## ENTRIES:
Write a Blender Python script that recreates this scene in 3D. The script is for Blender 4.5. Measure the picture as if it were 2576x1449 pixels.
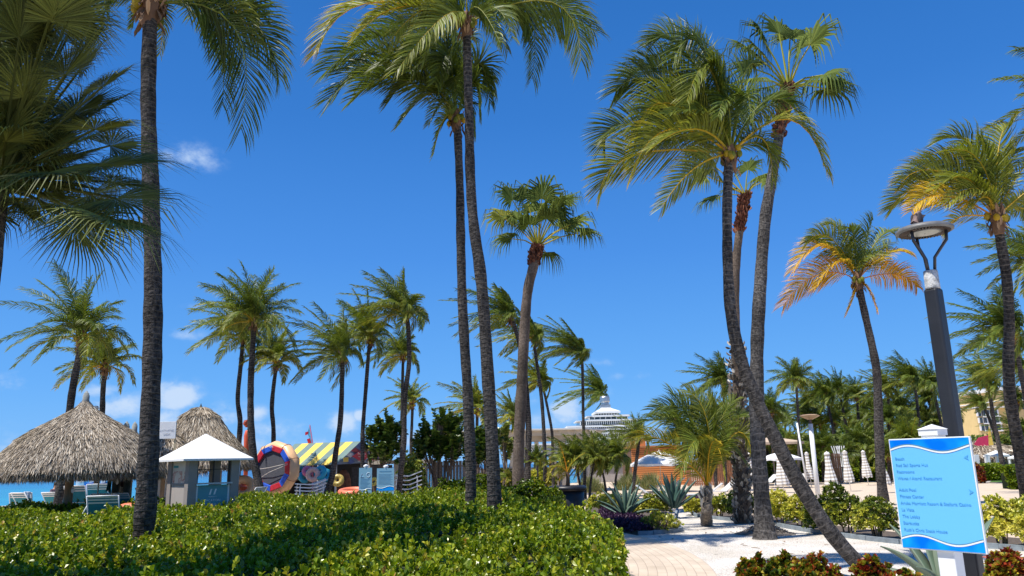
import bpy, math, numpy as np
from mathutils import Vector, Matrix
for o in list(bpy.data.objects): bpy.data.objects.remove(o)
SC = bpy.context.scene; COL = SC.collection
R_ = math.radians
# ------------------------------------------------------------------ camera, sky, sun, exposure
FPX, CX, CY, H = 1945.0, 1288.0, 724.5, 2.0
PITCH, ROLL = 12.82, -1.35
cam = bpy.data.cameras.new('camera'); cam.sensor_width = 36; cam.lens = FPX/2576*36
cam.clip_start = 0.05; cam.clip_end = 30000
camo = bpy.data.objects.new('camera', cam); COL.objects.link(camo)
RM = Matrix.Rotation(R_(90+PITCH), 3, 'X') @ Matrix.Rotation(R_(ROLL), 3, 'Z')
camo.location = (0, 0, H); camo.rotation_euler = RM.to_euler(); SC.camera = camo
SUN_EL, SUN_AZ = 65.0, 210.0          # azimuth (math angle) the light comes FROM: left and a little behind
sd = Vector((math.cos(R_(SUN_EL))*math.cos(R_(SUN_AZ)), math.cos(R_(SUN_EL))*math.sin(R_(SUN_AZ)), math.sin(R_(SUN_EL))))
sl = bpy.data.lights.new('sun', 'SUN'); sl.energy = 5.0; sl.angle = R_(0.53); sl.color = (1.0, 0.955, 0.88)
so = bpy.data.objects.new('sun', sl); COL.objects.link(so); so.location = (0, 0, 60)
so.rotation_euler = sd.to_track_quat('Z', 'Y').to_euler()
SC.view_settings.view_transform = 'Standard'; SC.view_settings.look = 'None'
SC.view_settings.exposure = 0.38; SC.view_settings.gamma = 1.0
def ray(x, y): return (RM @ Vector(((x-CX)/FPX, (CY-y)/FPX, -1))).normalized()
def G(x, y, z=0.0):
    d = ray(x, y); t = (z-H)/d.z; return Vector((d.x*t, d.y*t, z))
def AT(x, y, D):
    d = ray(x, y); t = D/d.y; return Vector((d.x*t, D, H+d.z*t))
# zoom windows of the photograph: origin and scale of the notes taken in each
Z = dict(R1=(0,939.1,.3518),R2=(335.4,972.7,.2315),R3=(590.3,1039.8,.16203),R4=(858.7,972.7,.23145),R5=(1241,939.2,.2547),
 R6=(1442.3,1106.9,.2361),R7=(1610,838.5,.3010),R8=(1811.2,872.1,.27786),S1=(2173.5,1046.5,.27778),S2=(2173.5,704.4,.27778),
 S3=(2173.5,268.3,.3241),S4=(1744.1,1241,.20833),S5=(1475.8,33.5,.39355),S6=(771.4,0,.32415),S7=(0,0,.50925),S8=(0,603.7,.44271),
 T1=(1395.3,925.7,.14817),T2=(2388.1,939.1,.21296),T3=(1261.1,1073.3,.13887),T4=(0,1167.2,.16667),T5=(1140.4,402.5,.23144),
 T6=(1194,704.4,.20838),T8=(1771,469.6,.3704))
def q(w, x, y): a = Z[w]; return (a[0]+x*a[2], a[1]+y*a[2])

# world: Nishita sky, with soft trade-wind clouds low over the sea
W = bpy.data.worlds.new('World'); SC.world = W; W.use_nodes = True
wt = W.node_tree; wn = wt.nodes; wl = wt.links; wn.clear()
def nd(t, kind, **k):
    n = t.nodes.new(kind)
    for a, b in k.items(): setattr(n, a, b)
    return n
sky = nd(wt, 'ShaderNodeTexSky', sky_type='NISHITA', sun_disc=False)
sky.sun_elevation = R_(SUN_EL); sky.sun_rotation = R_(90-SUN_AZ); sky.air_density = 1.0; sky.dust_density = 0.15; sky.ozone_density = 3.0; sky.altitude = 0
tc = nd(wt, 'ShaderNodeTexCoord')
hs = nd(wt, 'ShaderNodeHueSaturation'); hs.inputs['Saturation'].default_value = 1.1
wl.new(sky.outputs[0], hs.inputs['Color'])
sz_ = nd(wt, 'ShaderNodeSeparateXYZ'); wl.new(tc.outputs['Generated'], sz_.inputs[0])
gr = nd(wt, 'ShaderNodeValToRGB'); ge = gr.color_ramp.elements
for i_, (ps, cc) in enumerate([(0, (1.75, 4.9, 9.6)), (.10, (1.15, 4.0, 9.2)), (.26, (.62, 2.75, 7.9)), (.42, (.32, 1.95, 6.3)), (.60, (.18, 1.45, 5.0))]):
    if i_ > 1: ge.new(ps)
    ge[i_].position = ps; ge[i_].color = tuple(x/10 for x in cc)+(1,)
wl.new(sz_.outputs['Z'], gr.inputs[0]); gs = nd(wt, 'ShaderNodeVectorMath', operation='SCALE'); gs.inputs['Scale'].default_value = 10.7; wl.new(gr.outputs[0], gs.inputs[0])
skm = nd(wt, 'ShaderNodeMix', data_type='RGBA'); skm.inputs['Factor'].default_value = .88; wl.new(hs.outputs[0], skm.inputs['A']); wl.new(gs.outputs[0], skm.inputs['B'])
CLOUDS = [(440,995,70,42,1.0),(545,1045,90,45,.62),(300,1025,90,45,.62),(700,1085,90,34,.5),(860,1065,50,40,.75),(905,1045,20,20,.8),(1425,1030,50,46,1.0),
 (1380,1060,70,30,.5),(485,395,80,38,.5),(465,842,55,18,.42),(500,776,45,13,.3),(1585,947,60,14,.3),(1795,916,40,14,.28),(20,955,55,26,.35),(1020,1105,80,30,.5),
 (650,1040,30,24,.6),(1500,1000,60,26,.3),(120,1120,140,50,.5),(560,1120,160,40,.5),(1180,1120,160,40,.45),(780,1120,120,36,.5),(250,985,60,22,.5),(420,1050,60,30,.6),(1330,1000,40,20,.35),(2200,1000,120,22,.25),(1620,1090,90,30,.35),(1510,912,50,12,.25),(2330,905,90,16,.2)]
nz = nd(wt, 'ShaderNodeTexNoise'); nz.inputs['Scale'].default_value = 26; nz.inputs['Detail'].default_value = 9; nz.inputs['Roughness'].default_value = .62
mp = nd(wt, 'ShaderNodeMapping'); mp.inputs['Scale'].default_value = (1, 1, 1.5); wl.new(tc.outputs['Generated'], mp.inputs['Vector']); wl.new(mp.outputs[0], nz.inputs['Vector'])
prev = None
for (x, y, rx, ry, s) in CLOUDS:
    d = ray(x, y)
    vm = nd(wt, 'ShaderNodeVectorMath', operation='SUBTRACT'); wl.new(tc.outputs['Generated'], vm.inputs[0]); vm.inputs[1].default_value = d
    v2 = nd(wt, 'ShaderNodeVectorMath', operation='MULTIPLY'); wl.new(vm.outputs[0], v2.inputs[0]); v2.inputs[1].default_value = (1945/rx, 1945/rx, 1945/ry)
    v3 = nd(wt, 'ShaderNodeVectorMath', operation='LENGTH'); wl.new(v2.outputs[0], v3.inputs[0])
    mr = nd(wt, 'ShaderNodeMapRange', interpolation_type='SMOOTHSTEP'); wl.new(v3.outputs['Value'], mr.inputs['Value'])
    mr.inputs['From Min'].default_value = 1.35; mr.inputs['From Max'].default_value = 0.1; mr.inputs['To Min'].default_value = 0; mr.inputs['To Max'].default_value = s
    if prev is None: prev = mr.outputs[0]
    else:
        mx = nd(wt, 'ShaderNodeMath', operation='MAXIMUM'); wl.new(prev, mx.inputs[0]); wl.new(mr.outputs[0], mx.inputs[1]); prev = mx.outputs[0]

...

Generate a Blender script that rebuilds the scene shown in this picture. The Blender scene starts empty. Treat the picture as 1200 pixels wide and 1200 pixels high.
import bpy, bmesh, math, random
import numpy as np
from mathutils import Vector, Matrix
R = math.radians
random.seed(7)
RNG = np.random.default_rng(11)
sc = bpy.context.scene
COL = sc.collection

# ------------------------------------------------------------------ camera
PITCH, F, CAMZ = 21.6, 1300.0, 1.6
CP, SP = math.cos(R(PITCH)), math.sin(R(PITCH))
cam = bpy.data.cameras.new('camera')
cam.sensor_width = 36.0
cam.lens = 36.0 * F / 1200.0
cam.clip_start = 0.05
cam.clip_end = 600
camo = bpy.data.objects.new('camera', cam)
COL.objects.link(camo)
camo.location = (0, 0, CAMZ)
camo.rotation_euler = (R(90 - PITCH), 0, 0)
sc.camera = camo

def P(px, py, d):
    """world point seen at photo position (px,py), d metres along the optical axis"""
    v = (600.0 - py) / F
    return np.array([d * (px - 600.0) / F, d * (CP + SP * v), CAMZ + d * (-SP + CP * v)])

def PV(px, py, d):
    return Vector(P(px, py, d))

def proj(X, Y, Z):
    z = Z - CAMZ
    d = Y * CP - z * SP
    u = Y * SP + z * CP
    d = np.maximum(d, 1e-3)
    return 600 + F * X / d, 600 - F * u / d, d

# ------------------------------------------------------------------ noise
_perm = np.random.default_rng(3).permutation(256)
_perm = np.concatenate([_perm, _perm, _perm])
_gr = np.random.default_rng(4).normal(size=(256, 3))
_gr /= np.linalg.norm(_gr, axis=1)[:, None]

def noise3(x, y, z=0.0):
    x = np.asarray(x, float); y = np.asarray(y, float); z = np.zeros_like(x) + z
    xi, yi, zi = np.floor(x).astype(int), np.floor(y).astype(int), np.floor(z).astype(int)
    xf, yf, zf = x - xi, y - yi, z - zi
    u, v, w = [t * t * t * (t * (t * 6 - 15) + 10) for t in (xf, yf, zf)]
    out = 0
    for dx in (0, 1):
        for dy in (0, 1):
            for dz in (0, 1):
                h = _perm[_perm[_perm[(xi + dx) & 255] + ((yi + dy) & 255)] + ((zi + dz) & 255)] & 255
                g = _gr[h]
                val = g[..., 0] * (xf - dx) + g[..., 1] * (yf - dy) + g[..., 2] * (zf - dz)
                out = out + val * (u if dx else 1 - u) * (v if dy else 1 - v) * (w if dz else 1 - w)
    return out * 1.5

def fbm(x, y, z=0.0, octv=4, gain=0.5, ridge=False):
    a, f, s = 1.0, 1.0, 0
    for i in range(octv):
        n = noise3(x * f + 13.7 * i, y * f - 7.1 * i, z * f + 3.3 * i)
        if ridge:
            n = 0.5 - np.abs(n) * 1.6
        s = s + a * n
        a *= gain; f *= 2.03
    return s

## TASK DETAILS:
Copy every line of the data that holds the string "script".

## EXERCISE ANSWER:
Write a Blender Python script that recreates this scene in 3D. The script is for Blender 4.5. Measure the picture as if it were 2576x1449 pixels.
Generate a Blender script that rebuilds the scene shown in this picture. The Blender scene starts empty. Treat the picture as 1200 pixels wide and 1200 pixels high.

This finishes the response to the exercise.